Under the original bill, the injured worker would have had 55% of her wages replaced while her co-worker would have had 80% of his wages replaced. If they both made the minimum wage and worked fulltime, in 2016 the PFL beneficiary would have received $320 a week while the injured worker would have only received $220 a week. The Labor Federation thought this inequity would undermine the foundation of the SDI program. It worked to amend the bill to make the increased replacement rates apply to all claimants and also to eliminate the 7-day waiting period. It also proposed a more progressive funding mechanism to cover the increased benefit costs by increasing the cap on taxable wages instead of increasing the worker contribution rates.

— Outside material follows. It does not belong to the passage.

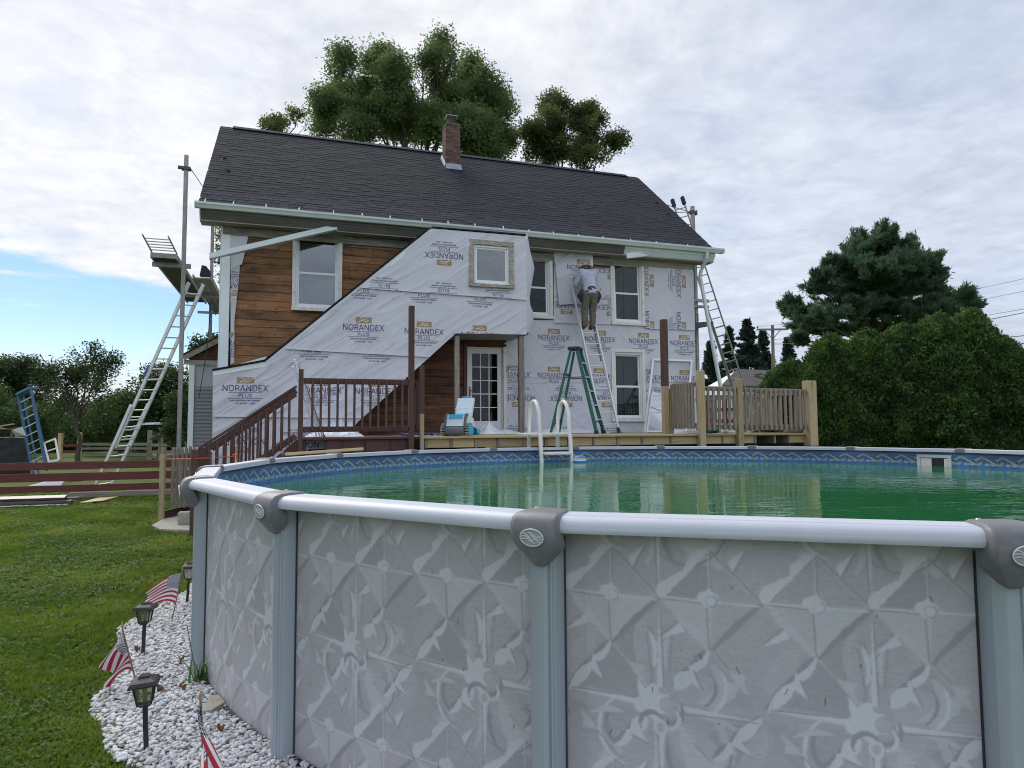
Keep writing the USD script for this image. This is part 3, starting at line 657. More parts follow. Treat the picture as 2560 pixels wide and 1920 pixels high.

Fortunately, reason prevailed and the final amended bill resulted in increasing the wage replacement rates from 55% to 60% for all claimants earning more than 1/3 of the state average weekly wage and to 70% for those earning less. This means that over 85% of the new money paid out in increased benefits will go to injured or ill workers and less than 15% will go to workers taking paid family leave. The bill as enacted also eliminates the waiting period for PFL claims. It does not adopt the increase in the cap on taxable wages.
Ironically, a bill that was universally hailed by President Obama and Governor Brown on down the line as a landmark improvement to Paid Family Leave benefits was, in reality, a far more significant measure that dramatically increased benefits for all of the hundreds of thousands of SDI claimants who couldn’t work because they were injured or ill as well as for the far smaller number who used the State Disability Insurance system to care for injured or ill family members or to bond with a child.
But perhaps this is not surprising, for as one legislator who supported the original bill and was dismissive of critics who wanted to both improve PFL benefits and maintain the integrity of our 70 year old SDI system pronounced, “Paid Family Leave is a sexy issue now.”
One final note: the increases will not take effect until 2018 and,unless new legislation is passed, will sunset on January 1, 2022.